5.2. Последствия отказа в иске

Последствием отказа истцу в возврате доли, как прямо указывает законодатель, является выплата в пользу истца «справедливой компенсации, определяемой судом» со стороны «лиц, виновных в утрате доли участия». В очередной раз формулировки, использованные в п. 3 ст. 65.2 ГК, удивляют своей загадочностью.
Начнём с того, что, кажется, будто, по мысли законодателя, указанное последствие отказа в иске применяется автоматически: если в иске отказано, то суд принимает решение об уплате компенсации. Однако это, очевидно, не так. Во-первых, если ответчик не был виновен в утрате истцом доли, то он, конечно, не должен производить никаких выплат в пользу истца. Во-вторых, с учётом принципа диспозитивности в процессуальном праве, есть сомнения, что суд может рассматривать требование о выплате компенсации в пользу истца, если истец такого требования не заявлял.

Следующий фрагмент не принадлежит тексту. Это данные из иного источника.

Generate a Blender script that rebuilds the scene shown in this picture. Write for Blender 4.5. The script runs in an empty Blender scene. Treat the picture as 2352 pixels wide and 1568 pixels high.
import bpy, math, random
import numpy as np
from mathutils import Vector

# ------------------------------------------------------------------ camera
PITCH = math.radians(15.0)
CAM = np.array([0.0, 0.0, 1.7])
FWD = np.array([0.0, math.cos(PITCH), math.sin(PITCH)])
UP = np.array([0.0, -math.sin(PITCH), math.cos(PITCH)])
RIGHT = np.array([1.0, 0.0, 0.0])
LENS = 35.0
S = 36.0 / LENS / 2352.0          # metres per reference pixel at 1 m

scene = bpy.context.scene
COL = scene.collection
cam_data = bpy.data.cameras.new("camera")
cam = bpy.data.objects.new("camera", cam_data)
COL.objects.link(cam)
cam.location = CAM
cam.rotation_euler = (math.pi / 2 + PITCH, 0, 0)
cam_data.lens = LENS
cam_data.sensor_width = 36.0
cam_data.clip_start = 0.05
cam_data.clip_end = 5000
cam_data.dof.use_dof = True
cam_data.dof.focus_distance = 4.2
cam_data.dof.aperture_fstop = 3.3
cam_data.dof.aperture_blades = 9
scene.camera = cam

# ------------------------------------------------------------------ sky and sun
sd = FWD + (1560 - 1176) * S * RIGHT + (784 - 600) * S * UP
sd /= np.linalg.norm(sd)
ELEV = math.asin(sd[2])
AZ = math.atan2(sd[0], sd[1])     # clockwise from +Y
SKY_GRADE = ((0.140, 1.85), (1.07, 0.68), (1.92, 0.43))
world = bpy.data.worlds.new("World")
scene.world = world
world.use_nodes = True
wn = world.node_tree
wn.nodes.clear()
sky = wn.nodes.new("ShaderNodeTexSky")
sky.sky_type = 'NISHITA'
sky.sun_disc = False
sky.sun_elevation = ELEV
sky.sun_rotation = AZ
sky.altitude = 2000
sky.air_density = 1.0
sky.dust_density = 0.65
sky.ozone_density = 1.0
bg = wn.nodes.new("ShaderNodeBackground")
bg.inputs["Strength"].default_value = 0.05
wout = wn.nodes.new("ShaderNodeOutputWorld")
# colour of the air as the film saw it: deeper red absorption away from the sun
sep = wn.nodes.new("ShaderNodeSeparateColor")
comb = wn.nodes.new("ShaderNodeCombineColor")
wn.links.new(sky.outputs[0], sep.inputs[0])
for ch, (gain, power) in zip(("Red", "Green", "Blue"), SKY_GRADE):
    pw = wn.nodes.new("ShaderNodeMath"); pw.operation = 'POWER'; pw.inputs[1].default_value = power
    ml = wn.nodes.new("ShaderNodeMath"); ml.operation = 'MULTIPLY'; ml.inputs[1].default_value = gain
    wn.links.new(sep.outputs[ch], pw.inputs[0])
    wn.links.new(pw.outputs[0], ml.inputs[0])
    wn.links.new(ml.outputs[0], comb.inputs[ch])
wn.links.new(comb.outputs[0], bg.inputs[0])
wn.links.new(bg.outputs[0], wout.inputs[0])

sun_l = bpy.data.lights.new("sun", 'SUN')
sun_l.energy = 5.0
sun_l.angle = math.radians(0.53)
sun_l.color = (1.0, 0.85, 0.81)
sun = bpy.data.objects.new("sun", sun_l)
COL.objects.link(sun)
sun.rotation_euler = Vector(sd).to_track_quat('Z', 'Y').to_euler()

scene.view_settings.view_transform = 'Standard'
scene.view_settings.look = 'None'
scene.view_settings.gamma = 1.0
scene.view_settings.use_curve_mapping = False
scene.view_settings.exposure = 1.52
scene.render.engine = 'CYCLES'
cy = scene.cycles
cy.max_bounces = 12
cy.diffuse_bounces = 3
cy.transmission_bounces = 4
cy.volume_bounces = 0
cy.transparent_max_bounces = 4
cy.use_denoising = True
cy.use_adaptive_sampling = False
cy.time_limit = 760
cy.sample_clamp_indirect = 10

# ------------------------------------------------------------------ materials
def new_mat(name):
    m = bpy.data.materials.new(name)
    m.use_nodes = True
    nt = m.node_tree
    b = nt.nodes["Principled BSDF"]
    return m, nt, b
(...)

Кроме того, в очередной раз удивляет использование законодателем термина «справедливая компенсация» (в данном случае ещё и подкреплённое явно излишним уточнением, что она «определяется судом»). Выше уже были отмечены очевидные недостатки употребления данного термина. Добавим лишь, что в контексте отказа в иске о возврате доли термин «справедливая компенсация» выглядит ещё менее уместно. До подачи иска о возврате доли у лица, утратившего долю помимо воли, среди прочих средств защиты было обычное притязание о возмещении убытков со стороны того, кто фактически «украл» эту долю. Неужели после отказа в иске по п. 3 ст. 65.2 ГК это притязание превращается в иск о выплате «справедливой компенсации, определяемой судом»? По-видимому, стоит признать, что и в данном отношении юридическая техника подвела законодателя, поскольку вряд ли можно предполагать, что он имел в виду такую «трансформацию» доступных истцу притязаний при отказе в иске.
В литературе использование в п. 3 ст. 65.2 ГК термина «компенсация» иногда объясняется тем, что, в отличие от убытков, истцу не приходится обосновывать её размер. Однако такой подход, к сожалению, не находит поддержки в самих формулировках п. 3 ст. 65.2 ГК.